“All is calm; all is bright.” This week we watch and listen to another scene in the drama of “Infinity dwindled to infancy.” All is not calm and bright as Joseph and Mary make their way to Bethlehem. All is bright, but not calm in the inn where there was no room for them. All is not bright in the lowly stable where there was room for them and calm at the end of their long journey.

We are with the man Joseph who can not do enough for his wife. We watch him fuss, building a warming-fire, cleaning the manger. We hear the silent night, the animals eating and restlessly moving around. We hear in the stillness of the night, in the stillness of time, the sounds of the Timeless-One taking time for us.

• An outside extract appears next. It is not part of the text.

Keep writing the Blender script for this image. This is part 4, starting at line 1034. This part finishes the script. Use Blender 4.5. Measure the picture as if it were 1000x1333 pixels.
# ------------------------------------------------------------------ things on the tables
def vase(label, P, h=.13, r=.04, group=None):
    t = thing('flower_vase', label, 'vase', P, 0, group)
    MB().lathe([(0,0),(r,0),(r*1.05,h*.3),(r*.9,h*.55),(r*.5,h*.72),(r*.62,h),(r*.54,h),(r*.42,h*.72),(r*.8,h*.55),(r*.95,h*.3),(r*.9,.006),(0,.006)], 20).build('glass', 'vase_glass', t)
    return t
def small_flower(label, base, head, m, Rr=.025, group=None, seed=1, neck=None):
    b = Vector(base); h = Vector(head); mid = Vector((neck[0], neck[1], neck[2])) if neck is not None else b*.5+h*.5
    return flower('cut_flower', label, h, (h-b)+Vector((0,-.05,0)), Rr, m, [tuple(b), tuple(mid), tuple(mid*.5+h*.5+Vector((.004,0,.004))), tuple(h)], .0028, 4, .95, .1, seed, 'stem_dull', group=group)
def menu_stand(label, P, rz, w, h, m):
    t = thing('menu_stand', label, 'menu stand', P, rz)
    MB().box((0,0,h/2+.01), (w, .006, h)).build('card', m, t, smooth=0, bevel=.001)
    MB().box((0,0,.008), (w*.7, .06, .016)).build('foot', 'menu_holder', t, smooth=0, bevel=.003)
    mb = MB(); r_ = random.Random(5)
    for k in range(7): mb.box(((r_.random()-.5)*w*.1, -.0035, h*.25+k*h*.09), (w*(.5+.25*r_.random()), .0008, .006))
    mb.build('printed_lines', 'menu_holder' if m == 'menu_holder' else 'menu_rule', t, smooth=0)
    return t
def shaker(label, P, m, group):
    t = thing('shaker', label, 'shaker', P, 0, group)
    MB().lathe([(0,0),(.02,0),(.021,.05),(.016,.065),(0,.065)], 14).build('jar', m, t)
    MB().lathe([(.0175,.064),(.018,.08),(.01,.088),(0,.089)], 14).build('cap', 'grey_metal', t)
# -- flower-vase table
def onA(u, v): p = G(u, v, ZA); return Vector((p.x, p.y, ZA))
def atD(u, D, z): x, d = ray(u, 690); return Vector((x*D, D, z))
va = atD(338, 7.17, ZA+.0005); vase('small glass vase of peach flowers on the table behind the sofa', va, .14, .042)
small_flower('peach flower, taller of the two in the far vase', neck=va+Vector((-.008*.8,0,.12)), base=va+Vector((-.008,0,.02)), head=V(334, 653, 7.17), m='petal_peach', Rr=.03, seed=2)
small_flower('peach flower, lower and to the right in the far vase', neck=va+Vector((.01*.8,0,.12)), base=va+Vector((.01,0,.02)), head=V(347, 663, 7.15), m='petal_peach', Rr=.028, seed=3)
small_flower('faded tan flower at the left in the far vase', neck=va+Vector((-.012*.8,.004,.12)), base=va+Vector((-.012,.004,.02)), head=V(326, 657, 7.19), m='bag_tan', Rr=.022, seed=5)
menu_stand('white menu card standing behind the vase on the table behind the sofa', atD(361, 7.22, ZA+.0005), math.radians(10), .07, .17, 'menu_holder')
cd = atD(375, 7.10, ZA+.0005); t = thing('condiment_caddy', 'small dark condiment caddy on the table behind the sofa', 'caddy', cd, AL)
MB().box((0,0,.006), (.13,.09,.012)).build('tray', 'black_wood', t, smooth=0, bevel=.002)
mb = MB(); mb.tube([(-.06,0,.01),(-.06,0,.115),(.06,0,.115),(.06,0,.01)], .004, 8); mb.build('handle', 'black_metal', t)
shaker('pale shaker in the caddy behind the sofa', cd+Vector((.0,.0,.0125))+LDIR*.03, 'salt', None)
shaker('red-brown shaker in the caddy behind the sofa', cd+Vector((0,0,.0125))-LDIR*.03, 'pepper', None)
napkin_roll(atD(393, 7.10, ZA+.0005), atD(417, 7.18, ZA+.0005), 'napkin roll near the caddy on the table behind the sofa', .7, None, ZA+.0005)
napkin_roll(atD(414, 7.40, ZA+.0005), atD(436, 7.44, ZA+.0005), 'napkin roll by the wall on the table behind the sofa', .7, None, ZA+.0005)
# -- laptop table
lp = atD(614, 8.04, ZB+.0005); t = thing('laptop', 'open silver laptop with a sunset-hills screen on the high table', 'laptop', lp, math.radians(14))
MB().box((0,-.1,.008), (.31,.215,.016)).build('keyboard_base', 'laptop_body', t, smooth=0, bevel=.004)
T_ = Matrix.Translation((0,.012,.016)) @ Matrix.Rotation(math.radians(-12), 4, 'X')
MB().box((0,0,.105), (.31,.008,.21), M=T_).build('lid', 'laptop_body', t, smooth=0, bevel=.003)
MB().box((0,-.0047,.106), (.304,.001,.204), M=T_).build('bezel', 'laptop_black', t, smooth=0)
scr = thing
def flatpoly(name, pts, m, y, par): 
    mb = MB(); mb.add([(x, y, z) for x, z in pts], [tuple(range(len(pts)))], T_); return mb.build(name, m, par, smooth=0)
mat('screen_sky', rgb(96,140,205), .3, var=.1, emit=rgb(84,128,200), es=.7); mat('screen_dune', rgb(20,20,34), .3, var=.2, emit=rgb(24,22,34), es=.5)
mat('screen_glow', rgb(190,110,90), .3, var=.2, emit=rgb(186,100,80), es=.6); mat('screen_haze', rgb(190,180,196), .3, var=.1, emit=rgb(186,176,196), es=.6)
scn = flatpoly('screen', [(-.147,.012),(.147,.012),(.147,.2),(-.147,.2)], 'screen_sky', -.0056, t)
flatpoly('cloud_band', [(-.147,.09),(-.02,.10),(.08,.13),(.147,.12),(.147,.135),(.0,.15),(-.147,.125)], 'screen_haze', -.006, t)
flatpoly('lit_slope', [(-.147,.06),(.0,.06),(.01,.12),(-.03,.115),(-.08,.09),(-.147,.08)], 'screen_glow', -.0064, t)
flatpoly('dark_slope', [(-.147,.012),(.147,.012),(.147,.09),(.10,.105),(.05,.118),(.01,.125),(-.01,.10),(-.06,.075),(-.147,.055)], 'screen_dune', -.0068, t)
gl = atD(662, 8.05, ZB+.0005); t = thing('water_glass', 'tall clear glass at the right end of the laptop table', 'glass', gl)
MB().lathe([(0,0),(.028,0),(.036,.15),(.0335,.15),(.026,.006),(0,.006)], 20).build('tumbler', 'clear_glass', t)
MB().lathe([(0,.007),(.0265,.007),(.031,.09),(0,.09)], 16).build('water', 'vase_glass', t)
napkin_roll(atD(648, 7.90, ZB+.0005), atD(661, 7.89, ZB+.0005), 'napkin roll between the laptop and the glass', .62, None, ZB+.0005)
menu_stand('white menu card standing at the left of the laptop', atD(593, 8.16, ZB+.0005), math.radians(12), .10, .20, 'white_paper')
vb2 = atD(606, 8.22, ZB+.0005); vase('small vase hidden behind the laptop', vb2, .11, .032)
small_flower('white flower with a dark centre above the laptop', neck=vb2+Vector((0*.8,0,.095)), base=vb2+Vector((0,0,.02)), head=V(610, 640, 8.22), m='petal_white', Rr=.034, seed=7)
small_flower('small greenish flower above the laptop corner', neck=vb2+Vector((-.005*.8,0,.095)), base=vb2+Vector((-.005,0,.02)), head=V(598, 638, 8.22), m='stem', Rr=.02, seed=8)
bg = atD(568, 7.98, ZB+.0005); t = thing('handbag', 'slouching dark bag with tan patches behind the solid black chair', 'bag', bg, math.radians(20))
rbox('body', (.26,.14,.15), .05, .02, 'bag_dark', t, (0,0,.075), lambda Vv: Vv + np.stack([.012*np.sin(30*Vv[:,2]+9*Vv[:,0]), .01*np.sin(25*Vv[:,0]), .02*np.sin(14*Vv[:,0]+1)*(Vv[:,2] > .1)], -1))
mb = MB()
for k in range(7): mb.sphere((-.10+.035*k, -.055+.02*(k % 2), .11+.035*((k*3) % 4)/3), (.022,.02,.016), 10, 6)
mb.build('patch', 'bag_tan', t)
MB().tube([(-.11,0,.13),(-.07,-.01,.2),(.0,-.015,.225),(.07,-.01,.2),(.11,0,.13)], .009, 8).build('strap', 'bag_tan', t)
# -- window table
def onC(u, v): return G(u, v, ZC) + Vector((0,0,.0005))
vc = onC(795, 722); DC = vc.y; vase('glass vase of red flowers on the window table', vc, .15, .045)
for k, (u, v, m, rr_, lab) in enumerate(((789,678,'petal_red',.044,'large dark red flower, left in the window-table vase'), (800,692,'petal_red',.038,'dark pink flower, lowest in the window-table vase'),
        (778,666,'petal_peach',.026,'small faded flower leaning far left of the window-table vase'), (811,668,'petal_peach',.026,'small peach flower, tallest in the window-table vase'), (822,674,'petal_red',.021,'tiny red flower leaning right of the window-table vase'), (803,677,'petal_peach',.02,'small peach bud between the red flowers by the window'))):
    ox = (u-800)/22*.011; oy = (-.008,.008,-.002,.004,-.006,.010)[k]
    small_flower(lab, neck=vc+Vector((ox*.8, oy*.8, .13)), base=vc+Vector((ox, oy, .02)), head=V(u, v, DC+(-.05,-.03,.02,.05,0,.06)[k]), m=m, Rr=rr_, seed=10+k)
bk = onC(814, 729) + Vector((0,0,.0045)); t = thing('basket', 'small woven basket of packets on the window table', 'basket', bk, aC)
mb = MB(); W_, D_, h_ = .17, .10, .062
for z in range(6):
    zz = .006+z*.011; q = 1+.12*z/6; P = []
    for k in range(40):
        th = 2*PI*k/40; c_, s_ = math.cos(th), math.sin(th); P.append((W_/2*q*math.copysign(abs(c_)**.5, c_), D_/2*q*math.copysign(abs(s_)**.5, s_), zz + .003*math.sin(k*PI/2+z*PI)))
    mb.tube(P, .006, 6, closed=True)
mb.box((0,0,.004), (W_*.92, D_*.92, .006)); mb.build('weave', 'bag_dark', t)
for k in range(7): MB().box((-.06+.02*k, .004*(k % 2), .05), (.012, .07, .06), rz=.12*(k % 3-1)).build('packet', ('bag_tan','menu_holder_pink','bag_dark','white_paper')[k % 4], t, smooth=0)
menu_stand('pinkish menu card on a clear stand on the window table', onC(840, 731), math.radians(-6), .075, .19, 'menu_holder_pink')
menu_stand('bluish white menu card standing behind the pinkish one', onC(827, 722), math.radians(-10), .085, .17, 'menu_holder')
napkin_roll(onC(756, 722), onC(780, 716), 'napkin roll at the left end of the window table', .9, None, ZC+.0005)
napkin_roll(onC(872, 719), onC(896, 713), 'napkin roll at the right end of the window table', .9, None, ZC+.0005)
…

Where are you sitting or standing? Whom do you watch more closely? Are you attracted by a personal quality of these two humans as they marvel at this third human now lying in a place for feeding? Do you want to go outside, or closer? Does Mary say anything to you in word or gesture?

And now the calm is broken by the shepherds’ coming. They have seen brightness and their calm has been broken by angels singing a calming song of “peace on earth.” Are you moved to tell them anything about what you have seen? It is a scene of wonder and pondering. Mary sits there turning these things over in her heart. She had said “yes” to mystery when she trusted in a promise. She has much of mystery this night. All the “what is this” and “how-comes” rumble in her soul and you might sit next to her and taste your own “yes’s” and “Let it be done to me’s”.

Ignatius would have us be as real as we can in the face of God’s choosing to be as real as He can be for us. We know the story well, but each year, each time we pray, the story becomes more and more our own. This is God telling us who we are and what He thinks of us. The hard part of this contemplation is familiarity. By being calm, this silent night, our prayer will bring us anew the brightness which the shepherds had heard; “Today, a child is born who will bring peace to all the world.” Peace to those who enjoy God’s favor. Peace to those of good will. Peace, for Ignatius, is for those who will enjoy their good imaginations.

“Round yon virgin, mother and Child.” We take our places and maybe we stand back a bit. We pray with the emptiness of our own stables waiting for the calm and bright to bless us.